[begin Supplied data]

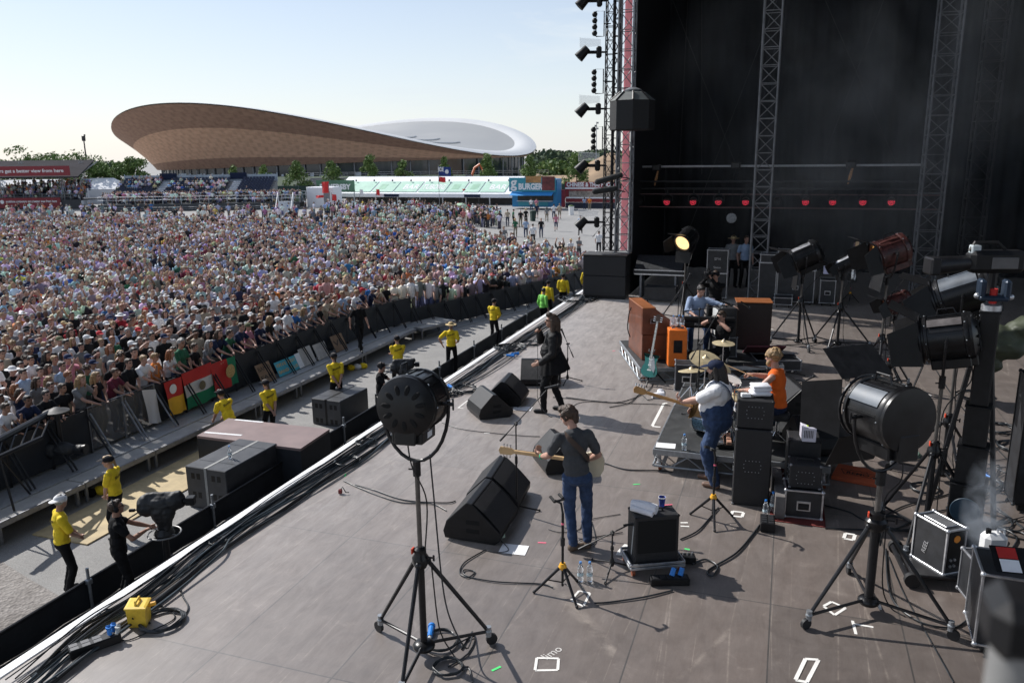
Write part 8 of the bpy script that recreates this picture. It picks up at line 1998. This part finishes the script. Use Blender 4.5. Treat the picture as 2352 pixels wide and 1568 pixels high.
PB_.links.new(PBS.outputs[0],ms_.inputs[1]);PB_.links.new(tl.outputs[0],ms_.inputs[2]);PB_.links.new(ms_.outputs[0],PB_.nodes['Material Output'].inputs[0])
# side lights on the thin mast
MXX=TX(1399,25.4)
def hangz(ypix,b=(MXX,25.4)): return zt(V((b[0],b[1],0)),ypix)
FR_=V((-HR.x,-HR.y,0))
for i,y in enumerate((55,187,318)):
 z=hangz(y);t=thing('blinder_light','bank of four black lamps on the thin mast, %s' % ['uppermost','middle one','lowest'][i],'stage light',(MXX,25.4,z),0,'lamp banks on the thin mast');q=FR_*.45
 m=MB();m.tube([q + V((0,0,-.36)),q + V((0,0,.36)),q*.45 + V((0,0,.36)),q*.45 + V((0,0,-.36)),q + V((0,0,-.36))],.018,5);m.tube([q*.45,V((0,0,0))],.018,5);m.build('frame',BLKM,t)
 for k_ in range(4): m=MB();m.sph(q + FR_*.04 + V((0,0,-.27 + .18*k_)),.085,10,7);m.build('lamp',BLK,t)
for i,y in enumerate((2,120,250,380,510)):
 z=hangz(y);t=thing('moving_head','head light with a clear rain hood on the thin mast, %s' % ['cut by the top edge','second from the top','third from the top','fourth from the top','lowest'][i],'stage light',(MXX,25.4,z),0,'hooded lights on the thin mast')
 m=MB();m.box(FR_*.35,(.16,.2,.34),atan2(FR_.y,FR_.x),b=.04);m.tube([FR_*.1,FR_*.3],.03,6);m.build('base',BLK,t)
 m=MB();m.tube([FR_*.42,FR_*.72],.05,8);m.build('arm',BLK,t)
 m=MB();m.cyl(FR_*.70 + V((0,0,.12)),FR_*.98 + V((0,0,-.16)),.12,.16,14);m.build('head',BLK,t)
 m=MB();m.tube([FR_*.3 + V((0,0,.28)),FR_*.95 + V((0,0,.28))],[.10,.15],10);m.build('rain_hood',mat('clear_hood',(.9,.93,.95),.15,var=0,alpha=.2),t)
# hexagonal hanging speaker
b=V((-4.12,22.0));zc0,zc1=zt(b,300),zt(b,232)
t=thing('hanging_speaker','black many-sided speaker cluster hanging before the corner tower','speaker',(b.x,b.y,zc0));hh2=zc1 - zc0
F=M4.Rotation(.2,4,'Z');m=MB();m.lathe([(.52,0),(.60,.02),(.60,hh2),(.02,hh2 + .001)],8,F);m.build('cabinet',mat('speaker_grille',(.012,.012,.013),.7,bump=.4,bscale=200),t,smooth=0)
m=MB();m.lathe([(.61,hh2),(.36,hh2 + .20),(.30,hh2 + .22),(.01,hh2 + .22)],8,F);m.build('roof',mat('grey_green_lid',(.12,.13,.125),.6,var=.2),t,smooth=0)
m=MB()
for k_ in range(8): a=2*pi*k_/8 + .2;m.tube([(.61*cos(a),.61*sin(a),hh2),(.33*cos(a),.33*sin(a),hh2 + .23)],.025,5)
m.build('rib',BLK,t);m=MB();m.cyl((0,0,hh2 + .2),(0,0,21.5 - zc0),.008,n=5);m.lathe([(.2,hh2 + .22),(.24,hh2 + .28),(.1,hh2 + .34)],12);m.build('suspension',STEEL,t)
for i,(x,y,x2,y2) in enumerate(((1372,418,1425,402),(1366,440,1412,433))):
 a,b_=PY(x,y,24.2),PY(x2,y2,24.4);t=thing('shotgun_microphone','fluffy grey shotgun microphone pointing at the crowd, %s' % ('upper' if i == 0 else 'lower'),'microphone',a,0,'audience microphones by the tower');d=b_ - a
 m=MB();m.sph((0,0,0),.085,12,8);m.cyl((0,0,0),d,.085,n=14);m.sph(d,.08,12,8);m.build('windshield',mat('grey_fur',(.035,.037,.037),.95,var=.3,bump=.9,bscale=120),t)
 m=MB();m.tube([d*.8,d*.9 + V((.3,.4,-.1)),V((-5.4,25.3,0)) - V(a)*1 + V((0,0,a.z - .1))],.015,6);m.build('arm',BLKM,t)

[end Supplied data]

Omit every picture while copying the listing above exactly.

■ Output of the exercise:
Write part 8 of the bpy script that recreates this picture. It picks up at line 1998. This part finishes the script. Use Blender 4.5. Treat the picture as 2352 pixels wide and 1568 pixels high.
PB_.links.new(PBS.outputs[0],ms_.inputs[1]);PB_.links.new(tl.outputs[0],ms_.inputs[2]);PB_.links.new(ms_.outputs[0],PB_.nodes['Material Output'].inputs[0])
# side lights on the thin mast
MXX=TX(1399,25.4)
def hangz(ypix,b=(MXX,25.4)): return zt(V((b[0],b[1],0)),ypix)
FR_=V((-HR.x,-HR.y,0))
for i,y in enumerate((55,187,318)):
 z=hangz(y);t=thing('blinder_light','bank of four black lamps on the thin mast, %s' % ['uppermost','middle one','lowest'][i],'stage light',(MXX,25.4,z),0,'lamp banks on the thin mast');q=FR_*.45
 m=MB();m.tube([q + V((0,0,-.36)),q + V((0,0,.36)),q*.45 + V((0,0,.36)),q*.45 + V((0,0,-.36)),q + V((0,0,-.36))],.018,5);m.tube([q*.45,V((0,0,0))],.018,5);m.build('frame',BLKM,t)
 for k_ in range(4): m=MB();m.sph(q + FR_*.04 + V((0,0,-.27 + .18*k_)),.085,10,7);m.build('lamp',BLK,t)
for i,y in enumerate((2,120,250,380,510)):
 z=hangz(y);t=thing('moving_head','head light with a clear rain hood on the thin mast, %s' % ['cut by the top edge','second from the top','third from the top','fourth from the top','lowest'][i],'stage light',(MXX,25.4,z),0,'hooded lights on the thin mast')
 m=MB();m.box(FR_*.35,(.16,.2,.34),atan2(FR_.y,FR_.x),b=.04);m.tube([FR_*.1,FR_*.3],.03,6);m.build('base',BLK,t)
 m=MB();m.tube([FR_*.42,FR_*.72],.05,8);m.build('arm',BLK,t)
 m=MB();m.cyl(FR_*.70 + V((0,0,.12)),FR_*.98 + V((0,0,-.16)),.12,.16,14);m.build('head',BLK,t)
 m=MB();m.tube([FR_*.3 + V((0,0,.28)),FR_*.95 + V((0,0,.28))],[.10,.15],10);m.build('rain_hood',mat('clear_hood',(.9,.93,.95),.15,var=0,alpha=.2),t)
# hexagonal hanging speaker
b=V((-4.12,22.0));zc0,zc1=zt(b,300),zt(b,232)
t=thing('hanging_speaker','black many-sided speaker cluster hanging before the corner tower','speaker',(b.x,b.y,zc0));hh2=zc1 - zc0
F=M4.Rotation(.2,4,'Z');m=MB();m.lathe([(.52,0),(.60,.02),(.60,hh2),(.02,hh2 + .001)],8,F);m.build('cabinet',mat('speaker_grille',(.012,.012,.013),.7,bump=.4,bscale=200),t,smooth=0)
m=MB();m.lathe([(.61,hh2),(.36,hh2 + .20),(.30,hh2 + .22),(.01,hh2 + .22)],8,F);m.build('roof',mat('grey_green_lid',(.12,.13,.125),.6,var=.2),t,smooth=0)
m=MB()
for k_ in range(8): a=2*pi*k_/8 + .2;m.tube([(.61*cos(a),.61*sin(a),hh2),(.33*cos(a),.33*sin(a),hh2 + .23)],.025,5)
m.build('rib',BLK,t);m=MB();m.cyl((0,0,hh2 + .2),(0,0,21.5 - zc0),.008,n=5);m.lathe([(.2,hh2 + .22),(.24,hh2 + .28),(.1,hh2 + .34)],12);m.build('suspension',STEEL,t)
for i,(x,y,x2,y2) in enumerate(((1372,418,1425,402),(1366,440,1412,433))):
 a,b_=PY(x,y,24.2),PY(x2,y2,24.4);t=thing('shotgun_microphone','fluffy grey shotgun microphone pointing at the crowd, %s' % ('upper' if i == 0 else 'lower'),'microphone',a,0,'audience microphones by the tower');d=b_ - a
 m=MB();m.sph((0,0,0),.085,12,8);m.cyl((0,0,0),d,.085,n=14);m.sph(d,.08,12,8);m.build('windshield',mat('grey_fur',(.035,.037,.037),.95,var=.3,bump=.9,bscale=120),t)
 m=MB();m.tube([d*.8,d*.9 + V((.3,.4,-.1)),V((-5.4,25.3,0)) - V(a)*1 + V((0,0,a.z - .1))],.015,6);m.build('arm',BLKM,t)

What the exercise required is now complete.